Купчинские гопники никогда не нападали исподтишка. Они долго расспрашивали о твоих музыкальных пристрастиях. «Кино» любишь или «Алису»? Не угадал – только тогда бьют. Иногда и вовсе не бьют. Как-то раз поймали меня в чужом дворе:
– Ты откуда? Не из крокодильника?
Я честно ответил:
– Я не из крокодильника.
– Ладно, иди.
Я вежливо поинтересовался:
– А если бы я был из крокодильника?
– Пиздюлей бы огреб.
Оказалось, крокодильник – это два зеленых дома. Жить в них категорически запрещалось.
Гопника узнаешь по одежке.
Сейчас невозможно визуально отличить гопника от аспиранта. Они одинаково одеваются. Одинаково стригутся. Да и говорят, признаться, одними и теми же словами.
Раньше все было ясно. Гопник – это кирзовые сапоги, ватник и солдатский ремень. Меня эта униформа жутко раздражала. Я ее не носил. Поэтому ко мне относились хорошо, но не любили. Я переживал. Я тогда еще не знал, что такое отношение – это крест на всю жизнь. Раз знакомые гопники заявились ко мне домой. Они долго мялись, а потом высказали все, что накипело в их гопницких душах:
– Почему ты не сидишь с нами у Ромкиной парадной? Почему ты никогда не носишь ватник и сапоги?

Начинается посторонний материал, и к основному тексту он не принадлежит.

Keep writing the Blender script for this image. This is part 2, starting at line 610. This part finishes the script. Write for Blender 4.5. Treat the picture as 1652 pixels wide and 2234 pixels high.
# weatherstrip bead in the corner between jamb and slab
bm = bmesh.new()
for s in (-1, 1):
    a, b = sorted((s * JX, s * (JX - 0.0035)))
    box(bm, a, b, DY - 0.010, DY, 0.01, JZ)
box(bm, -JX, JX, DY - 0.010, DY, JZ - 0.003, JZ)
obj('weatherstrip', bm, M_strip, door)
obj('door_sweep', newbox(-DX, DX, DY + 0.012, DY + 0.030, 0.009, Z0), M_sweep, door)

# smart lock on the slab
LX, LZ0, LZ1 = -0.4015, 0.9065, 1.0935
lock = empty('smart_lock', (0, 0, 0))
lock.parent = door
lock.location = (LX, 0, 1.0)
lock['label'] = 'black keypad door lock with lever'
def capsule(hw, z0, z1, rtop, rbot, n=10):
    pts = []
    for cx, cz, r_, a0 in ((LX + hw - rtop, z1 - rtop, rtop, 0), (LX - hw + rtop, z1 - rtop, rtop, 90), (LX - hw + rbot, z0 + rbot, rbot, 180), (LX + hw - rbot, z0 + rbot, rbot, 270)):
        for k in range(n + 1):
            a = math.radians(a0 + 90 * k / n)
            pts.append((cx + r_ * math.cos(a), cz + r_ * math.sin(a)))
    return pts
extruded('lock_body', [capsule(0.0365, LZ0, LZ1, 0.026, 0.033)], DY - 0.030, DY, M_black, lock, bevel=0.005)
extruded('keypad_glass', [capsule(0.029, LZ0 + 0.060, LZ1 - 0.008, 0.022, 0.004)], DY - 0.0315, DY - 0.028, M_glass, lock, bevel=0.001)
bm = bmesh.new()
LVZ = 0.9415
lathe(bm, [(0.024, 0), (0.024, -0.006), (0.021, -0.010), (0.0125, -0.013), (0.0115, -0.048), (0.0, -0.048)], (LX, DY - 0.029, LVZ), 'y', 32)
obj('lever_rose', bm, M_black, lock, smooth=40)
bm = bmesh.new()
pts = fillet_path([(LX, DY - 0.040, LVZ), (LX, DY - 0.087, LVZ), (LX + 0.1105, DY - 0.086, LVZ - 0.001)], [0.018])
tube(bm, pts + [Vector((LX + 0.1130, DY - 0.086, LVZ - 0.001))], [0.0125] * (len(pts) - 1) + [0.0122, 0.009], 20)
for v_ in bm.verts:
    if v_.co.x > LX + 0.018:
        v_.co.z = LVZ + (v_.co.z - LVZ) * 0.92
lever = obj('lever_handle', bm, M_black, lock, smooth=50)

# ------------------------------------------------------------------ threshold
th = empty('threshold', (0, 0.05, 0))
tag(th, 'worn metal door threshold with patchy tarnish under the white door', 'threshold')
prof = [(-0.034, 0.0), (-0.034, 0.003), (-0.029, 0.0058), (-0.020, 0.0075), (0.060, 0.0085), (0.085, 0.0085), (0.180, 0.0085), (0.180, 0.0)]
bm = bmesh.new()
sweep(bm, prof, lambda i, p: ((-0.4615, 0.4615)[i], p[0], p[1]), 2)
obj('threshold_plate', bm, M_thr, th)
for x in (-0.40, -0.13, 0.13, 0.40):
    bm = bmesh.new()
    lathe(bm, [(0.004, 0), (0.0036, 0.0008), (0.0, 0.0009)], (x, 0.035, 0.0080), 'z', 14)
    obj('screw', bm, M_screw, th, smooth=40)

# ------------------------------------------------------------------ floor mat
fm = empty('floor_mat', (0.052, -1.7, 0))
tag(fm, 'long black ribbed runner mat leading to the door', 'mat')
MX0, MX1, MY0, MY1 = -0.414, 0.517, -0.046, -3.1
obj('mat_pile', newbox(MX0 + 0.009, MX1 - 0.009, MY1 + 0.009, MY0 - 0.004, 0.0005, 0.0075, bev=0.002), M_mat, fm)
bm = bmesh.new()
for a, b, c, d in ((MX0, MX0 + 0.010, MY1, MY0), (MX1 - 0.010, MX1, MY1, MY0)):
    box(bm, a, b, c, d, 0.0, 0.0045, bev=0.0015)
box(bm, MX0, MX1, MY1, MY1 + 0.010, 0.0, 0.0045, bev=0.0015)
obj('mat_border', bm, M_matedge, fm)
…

Если бы они были интеллигентами, они бы воскликнули:
– Ты презираешь свой народ, крыса!
Я достал из шкафа ватник. Предъявил. Они удовлетворенно закивали. Я предъявил сапоги.
Да не кирзовые, а хромовые. Они задыхались от восхищения. Наконец, я показал ремень. Да не солдатский, а моряцкий.
– В чем же дело? – хором закричали мои знакомые.
– С этими вещами слишком много связано, чтобы носить их каждый день, – мрачно сказал я. И понес совершеннейшую околесицу о том, сколько вражеской крови пролилось на сапоги и сколько вражеских голов рассекла бляха с якорем.
Я был самым маленьким в классе. Весил, наверное, килограмм сорок. И все же – мне поверили. И зауважали. Прощали мне неформенные вьетнамские говнодавы и китайский пуховик.
Гопник – меломан.
Конечно, и в мое время были какие-то странные гопники. Которые, как и миассовские, били рокеров. Но они обитали в загадочных Люберцах. В Купчине таких не было. Все мои знакомые были в какой-то степени рокерами. «Кино», «Алиса», «Гражданская оборона» – предмет бесконечных разборок, кто круче, но в то же время – идеологическая база.
Магнитофон – непременный атрибут посиделок. До сих пор не понимаю, почему магнитофон нужно было носить в полиэтиленовом пакете. И непременно – на плече. Видимо, ритуал сформировался до меня, в древности. Звук не имел значения. Чего услышишь из советской кассеты через полиэтиленовый пакет?
Сейчас гопники слушают музыку в плеере. Плеер – принципиально антигопницкое устройство. Он противопоставляет человека коллективу. Развивает склонность к индивидуализму. Человека в плеере, пожалуй, можно и купить, и эффективно использовать.